╔══

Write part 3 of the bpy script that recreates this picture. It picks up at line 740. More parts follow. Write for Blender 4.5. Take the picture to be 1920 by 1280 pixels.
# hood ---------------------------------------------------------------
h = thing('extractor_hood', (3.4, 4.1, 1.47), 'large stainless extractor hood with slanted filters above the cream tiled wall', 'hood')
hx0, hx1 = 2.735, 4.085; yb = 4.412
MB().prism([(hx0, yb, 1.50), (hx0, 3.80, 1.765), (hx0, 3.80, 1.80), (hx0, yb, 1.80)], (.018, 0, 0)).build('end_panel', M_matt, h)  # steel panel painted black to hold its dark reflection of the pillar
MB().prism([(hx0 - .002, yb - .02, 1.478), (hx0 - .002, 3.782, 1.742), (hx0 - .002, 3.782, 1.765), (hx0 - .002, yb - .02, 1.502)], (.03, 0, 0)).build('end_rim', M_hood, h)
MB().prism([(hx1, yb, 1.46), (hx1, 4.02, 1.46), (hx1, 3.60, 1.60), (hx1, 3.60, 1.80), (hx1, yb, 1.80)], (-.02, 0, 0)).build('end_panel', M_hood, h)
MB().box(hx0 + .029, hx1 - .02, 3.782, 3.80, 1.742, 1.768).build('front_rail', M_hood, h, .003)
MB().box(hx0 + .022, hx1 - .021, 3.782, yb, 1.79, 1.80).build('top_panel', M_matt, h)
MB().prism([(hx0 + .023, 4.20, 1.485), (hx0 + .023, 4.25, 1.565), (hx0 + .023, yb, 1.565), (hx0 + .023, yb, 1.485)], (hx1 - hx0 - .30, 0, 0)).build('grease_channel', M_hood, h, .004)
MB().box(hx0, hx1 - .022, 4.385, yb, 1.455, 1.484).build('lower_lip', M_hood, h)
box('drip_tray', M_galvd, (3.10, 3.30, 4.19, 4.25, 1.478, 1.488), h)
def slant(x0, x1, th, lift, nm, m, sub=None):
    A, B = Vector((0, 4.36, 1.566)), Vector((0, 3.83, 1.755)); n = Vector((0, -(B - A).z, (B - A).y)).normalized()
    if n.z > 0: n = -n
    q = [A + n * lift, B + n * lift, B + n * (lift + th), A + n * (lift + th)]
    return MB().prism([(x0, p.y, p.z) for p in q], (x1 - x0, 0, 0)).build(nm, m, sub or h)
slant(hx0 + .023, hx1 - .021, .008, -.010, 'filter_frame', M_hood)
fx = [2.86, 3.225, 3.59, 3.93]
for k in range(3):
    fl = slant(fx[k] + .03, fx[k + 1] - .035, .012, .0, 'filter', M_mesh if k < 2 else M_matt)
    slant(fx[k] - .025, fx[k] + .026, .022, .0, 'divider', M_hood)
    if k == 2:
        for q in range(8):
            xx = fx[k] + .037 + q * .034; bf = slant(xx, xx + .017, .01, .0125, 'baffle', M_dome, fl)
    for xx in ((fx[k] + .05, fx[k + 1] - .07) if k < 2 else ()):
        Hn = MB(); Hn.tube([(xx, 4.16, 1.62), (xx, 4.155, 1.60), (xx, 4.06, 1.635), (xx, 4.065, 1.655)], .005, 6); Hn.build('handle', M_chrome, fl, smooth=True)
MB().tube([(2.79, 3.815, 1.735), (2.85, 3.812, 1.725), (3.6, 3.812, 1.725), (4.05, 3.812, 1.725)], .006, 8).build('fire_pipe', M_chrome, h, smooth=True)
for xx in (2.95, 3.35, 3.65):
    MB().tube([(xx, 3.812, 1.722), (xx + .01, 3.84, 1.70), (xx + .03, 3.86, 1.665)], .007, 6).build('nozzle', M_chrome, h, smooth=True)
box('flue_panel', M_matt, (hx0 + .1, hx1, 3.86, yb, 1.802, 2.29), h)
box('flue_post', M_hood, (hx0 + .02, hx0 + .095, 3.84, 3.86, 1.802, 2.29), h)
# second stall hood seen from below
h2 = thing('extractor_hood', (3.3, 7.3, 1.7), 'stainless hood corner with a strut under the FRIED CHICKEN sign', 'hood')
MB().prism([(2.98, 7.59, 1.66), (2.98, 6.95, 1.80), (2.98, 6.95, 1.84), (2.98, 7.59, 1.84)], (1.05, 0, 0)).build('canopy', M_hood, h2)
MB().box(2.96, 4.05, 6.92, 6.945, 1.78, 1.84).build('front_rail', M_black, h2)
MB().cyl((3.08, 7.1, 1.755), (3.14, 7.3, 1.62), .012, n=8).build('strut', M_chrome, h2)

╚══

## What is needed
Give back all the data exactly as written.

## Task result
Write part 3 of the bpy script that recreates this picture. It picks up at line 740. More parts follow. Write for Blender 4.5. Take the picture to be 1920 by 1280 pixels.
# hood ---------------------------------------------------------------
h = thing('extractor_hood', (3.4, 4.1, 1.47), 'large stainless extractor hood with slanted filters above the cream tiled wall', 'hood')
hx0, hx1 = 2.735, 4.085; yb = 4.412
MB().prism([(hx0, yb, 1.50), (hx0, 3.80, 1.765), (hx0, 3.80, 1.80), (hx0, yb, 1.80)], (.018, 0, 0)).build('end_panel', M_matt, h)  # steel panel painted black to hold its dark reflection of the pillar
MB().prism([(hx0 - .002, yb - .02, 1.478), (hx0 - .002, 3.782, 1.742), (hx0 - .002, 3.782, 1.765), (hx0 - .002, yb - .02, 1.502)], (.03, 0, 0)).build('end_rim', M_hood, h)
MB().prism([(hx1, yb, 1.46), (hx1, 4.02, 1.46), (hx1, 3.60, 1.60), (hx1, 3.60, 1.80), (hx1, yb, 1.80)], (-.02, 0, 0)).build('end_panel', M_hood, h)
MB().box(hx0 + .029, hx1 - .02, 3.782, 3.80, 1.742, 1.768).build('front_rail', M_hood, h, .003)
MB().box(hx0 + .022, hx1 - .021, 3.782, yb, 1.79, 1.80).build('top_panel', M_matt, h)
MB().prism([(hx0 + .023, 4.20, 1.485), (hx0 + .023, 4.25, 1.565), (hx0 + .023, yb, 1.565), (hx0 + .023, yb, 1.485)], (hx1 - hx0 - .30, 0, 0)).build('grease_channel', M_hood, h, .004)
MB().box(hx0, hx1 - .022, 4.385, yb, 1.455, 1.484).build('lower_lip', M_hood, h)
box('drip_tray', M_galvd, (3.10, 3.30, 4.19, 4.25, 1.478, 1.488), h)
def slant(x0, x1, th, lift, nm, m, sub=None):
    A, B = Vector((0, 4.36, 1.566)), Vector((0, 3.83, 1.755)); n = Vector((0, -(B - A).z, (B - A).y)).normalized()
    if n.z > 0: n = -n
    q = [A + n * lift, B + n * lift, B + n * (lift + th), A + n * (lift + th)]
    return MB().prism([(x0, p.y, p.z) for p in q], (x1 - x0, 0, 0)).build(nm, m, sub or h)
slant(hx0 + .023, hx1 - .021, .008, -.010, 'filter_frame', M_hood)
fx = [2.86, 3.225, 3.59, 3.93]
for k in range(3):
    fl = slant(fx[k] + .03, fx[k + 1] - .035, .012, .0, 'filter', M_mesh if k < 2 else M_matt)
    slant(fx[k] - .025, fx[k] + .026, .022, .0, 'divider', M_hood)
    if k == 2:
        for q in range(8):
            xx = fx[k] + .037 + q * .034; bf = slant(xx, xx + .017, .01, .0125, 'baffle', M_dome, fl)
    for xx in ((fx[k] + .05, fx[k + 1] - .07) if k < 2 else ()):
        Hn = MB(); Hn.tube([(xx, 4.16, 1.62), (xx, 4.155, 1.60), (xx, 4.06, 1.635), (xx, 4.065, 1.655)], .005, 6); Hn.build('handle', M_chrome, fl, smooth=True)
MB().tube([(2.79, 3.815, 1.735), (2.85, 3.812, 1.725), (3.6, 3.812, 1.725), (4.05, 3.812, 1.725)], .006, 8).build('fire_pipe', M_chrome, h, smooth=True)
for xx in (2.95, 3.35, 3.65):
    MB().tube([(xx, 3.812, 1.722), (xx + .01, 3.84, 1.70), (xx + .03, 3.86, 1.665)], .007, 6).build('nozzle', M_chrome, h, smooth=True)
box('flue_panel', M_matt, (hx0 + .1, hx1, 3.86, yb, 1.802, 2.29), h)
box('flue_post', M_hood, (hx0 + .02, hx0 + .095, 3.84, 3.86, 1.802, 2.29), h)
# second stall hood seen from below
h2 = thing('extractor_hood', (3.3, 7.3, 1.7), 'stainless hood corner with a strut under the FRIED CHICKEN sign', 'hood')
MB().prism([(2.98, 7.59, 1.66), (2.98, 6.95, 1.80), (2.98, 6.95, 1.84), (2.98, 7.59, 1.84)], (1.05, 0, 0)).build('canopy', M_hood, h2)
MB().box(2.96, 4.05, 6.92, 6.945, 1.78, 1.84).build('front_rail', M_black, h2)
MB().cyl((3.08, 7.1, 1.755), (3.14, 7.3, 1.62), .012, n=8).build('strut', M_chrome, h2)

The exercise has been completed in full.